Please restate, exactly as written, the lines running from the beginning of the material through the line that has "from mathutils.bvhtree import BVHTree" in it.

[BEGIN RECORDS SUPPLIED]

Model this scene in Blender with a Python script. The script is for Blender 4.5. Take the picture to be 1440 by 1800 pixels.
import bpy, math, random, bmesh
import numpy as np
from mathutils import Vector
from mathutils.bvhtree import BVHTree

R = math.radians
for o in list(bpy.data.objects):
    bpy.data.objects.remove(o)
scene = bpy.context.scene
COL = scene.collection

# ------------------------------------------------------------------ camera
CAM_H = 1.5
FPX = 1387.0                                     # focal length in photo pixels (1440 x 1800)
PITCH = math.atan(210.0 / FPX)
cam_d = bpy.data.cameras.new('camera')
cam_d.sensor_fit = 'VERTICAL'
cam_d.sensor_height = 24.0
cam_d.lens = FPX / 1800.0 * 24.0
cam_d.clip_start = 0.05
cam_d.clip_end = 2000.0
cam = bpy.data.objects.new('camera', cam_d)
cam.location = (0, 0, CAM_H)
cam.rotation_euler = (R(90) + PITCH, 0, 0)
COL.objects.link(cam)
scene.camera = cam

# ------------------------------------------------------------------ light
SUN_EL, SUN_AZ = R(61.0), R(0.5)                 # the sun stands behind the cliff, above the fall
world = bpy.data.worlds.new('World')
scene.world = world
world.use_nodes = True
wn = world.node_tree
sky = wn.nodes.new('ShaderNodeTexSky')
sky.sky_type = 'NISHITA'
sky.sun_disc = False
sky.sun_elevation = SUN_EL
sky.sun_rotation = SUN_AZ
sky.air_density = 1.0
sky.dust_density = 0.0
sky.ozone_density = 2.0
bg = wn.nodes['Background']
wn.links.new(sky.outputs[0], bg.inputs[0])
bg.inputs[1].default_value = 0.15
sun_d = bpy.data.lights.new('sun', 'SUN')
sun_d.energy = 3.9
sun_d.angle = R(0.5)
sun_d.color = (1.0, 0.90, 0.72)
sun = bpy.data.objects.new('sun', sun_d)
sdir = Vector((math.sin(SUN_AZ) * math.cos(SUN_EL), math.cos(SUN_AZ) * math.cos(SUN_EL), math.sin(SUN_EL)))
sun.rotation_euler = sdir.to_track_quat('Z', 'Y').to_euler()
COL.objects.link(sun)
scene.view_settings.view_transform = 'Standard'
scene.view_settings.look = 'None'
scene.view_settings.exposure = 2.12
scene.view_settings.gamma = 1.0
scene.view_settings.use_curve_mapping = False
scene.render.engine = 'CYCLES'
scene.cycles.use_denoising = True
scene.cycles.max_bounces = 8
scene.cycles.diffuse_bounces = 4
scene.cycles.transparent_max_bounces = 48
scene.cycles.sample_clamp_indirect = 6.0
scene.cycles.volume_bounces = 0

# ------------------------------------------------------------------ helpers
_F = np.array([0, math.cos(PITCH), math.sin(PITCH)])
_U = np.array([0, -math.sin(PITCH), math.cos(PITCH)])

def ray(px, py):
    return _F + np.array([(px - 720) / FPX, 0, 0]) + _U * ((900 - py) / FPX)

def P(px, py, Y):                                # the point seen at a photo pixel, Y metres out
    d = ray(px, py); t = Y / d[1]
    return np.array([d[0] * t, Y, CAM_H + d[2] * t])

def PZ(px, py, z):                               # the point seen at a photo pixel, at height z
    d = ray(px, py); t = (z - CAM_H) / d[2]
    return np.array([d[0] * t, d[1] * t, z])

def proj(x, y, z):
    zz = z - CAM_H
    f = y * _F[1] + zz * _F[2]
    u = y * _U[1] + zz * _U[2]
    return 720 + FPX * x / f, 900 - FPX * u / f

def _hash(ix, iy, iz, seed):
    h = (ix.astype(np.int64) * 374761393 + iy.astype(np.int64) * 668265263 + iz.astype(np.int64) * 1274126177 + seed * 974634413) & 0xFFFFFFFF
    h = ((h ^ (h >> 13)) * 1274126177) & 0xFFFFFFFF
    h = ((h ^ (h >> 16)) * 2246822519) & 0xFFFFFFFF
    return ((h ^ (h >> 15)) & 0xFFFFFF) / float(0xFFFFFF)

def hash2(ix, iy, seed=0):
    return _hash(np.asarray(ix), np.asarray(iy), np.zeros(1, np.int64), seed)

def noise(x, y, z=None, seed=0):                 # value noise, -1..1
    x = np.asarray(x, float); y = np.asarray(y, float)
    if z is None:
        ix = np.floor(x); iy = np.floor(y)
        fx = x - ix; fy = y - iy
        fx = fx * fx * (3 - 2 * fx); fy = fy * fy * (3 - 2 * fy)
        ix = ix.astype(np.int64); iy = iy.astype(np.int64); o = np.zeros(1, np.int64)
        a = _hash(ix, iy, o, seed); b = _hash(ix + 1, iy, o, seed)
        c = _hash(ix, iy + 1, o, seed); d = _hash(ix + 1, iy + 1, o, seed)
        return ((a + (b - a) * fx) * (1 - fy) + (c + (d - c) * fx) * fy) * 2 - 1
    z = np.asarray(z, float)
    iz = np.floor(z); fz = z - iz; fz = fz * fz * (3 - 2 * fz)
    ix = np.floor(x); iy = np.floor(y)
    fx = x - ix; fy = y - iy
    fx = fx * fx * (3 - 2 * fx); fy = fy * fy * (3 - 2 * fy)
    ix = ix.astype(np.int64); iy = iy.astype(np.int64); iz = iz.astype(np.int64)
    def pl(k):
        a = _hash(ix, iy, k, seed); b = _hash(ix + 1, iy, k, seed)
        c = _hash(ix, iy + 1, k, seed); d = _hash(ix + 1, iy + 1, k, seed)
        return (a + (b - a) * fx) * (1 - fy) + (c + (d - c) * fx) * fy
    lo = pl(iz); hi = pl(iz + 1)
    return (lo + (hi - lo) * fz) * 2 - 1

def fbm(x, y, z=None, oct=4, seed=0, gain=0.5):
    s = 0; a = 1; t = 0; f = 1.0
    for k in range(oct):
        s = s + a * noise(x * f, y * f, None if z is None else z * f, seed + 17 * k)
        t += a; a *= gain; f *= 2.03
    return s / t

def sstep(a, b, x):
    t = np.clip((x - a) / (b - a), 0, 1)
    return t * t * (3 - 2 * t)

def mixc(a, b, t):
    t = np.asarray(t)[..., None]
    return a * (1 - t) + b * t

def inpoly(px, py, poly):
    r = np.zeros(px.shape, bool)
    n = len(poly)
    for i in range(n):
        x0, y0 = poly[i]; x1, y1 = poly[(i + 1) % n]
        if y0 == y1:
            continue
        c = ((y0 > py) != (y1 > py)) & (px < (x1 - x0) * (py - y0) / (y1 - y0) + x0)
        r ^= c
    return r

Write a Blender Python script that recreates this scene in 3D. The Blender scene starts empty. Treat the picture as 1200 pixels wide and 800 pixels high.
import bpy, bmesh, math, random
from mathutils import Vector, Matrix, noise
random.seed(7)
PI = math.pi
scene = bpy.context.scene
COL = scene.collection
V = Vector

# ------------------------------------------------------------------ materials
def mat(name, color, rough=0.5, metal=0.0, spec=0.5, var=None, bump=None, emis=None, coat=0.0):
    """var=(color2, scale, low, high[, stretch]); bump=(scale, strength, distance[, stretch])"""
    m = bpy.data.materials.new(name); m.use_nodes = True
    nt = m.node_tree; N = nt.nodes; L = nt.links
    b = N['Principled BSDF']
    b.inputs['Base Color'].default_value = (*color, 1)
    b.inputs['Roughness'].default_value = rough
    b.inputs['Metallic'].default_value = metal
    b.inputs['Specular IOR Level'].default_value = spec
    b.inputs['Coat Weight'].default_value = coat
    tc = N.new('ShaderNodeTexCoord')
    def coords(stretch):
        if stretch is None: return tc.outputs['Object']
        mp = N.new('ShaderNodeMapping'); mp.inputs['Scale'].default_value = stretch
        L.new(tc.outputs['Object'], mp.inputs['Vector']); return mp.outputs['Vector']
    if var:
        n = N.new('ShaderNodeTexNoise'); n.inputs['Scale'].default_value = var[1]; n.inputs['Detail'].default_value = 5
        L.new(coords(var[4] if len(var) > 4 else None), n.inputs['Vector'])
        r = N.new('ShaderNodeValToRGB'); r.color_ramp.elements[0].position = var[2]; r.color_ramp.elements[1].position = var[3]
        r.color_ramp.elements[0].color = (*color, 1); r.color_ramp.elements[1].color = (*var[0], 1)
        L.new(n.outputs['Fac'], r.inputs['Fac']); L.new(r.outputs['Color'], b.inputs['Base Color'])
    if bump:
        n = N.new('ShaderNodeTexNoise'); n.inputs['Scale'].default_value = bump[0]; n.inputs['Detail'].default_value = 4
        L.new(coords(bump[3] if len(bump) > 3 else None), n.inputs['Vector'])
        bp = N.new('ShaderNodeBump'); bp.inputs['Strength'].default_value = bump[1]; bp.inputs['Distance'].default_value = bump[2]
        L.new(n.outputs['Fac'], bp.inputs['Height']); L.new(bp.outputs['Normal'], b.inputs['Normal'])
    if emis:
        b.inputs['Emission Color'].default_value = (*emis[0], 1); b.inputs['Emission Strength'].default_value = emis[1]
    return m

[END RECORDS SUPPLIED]

EXERCISE ANSWER:
Model this scene in Blender with a Python script. The script is for Blender 4.5. Take the picture to be 1440 by 1800 pixels.
import bpy, math, random, bmesh
import numpy as np
from mathutils import Vector
from mathutils.bvhtree import BVHTree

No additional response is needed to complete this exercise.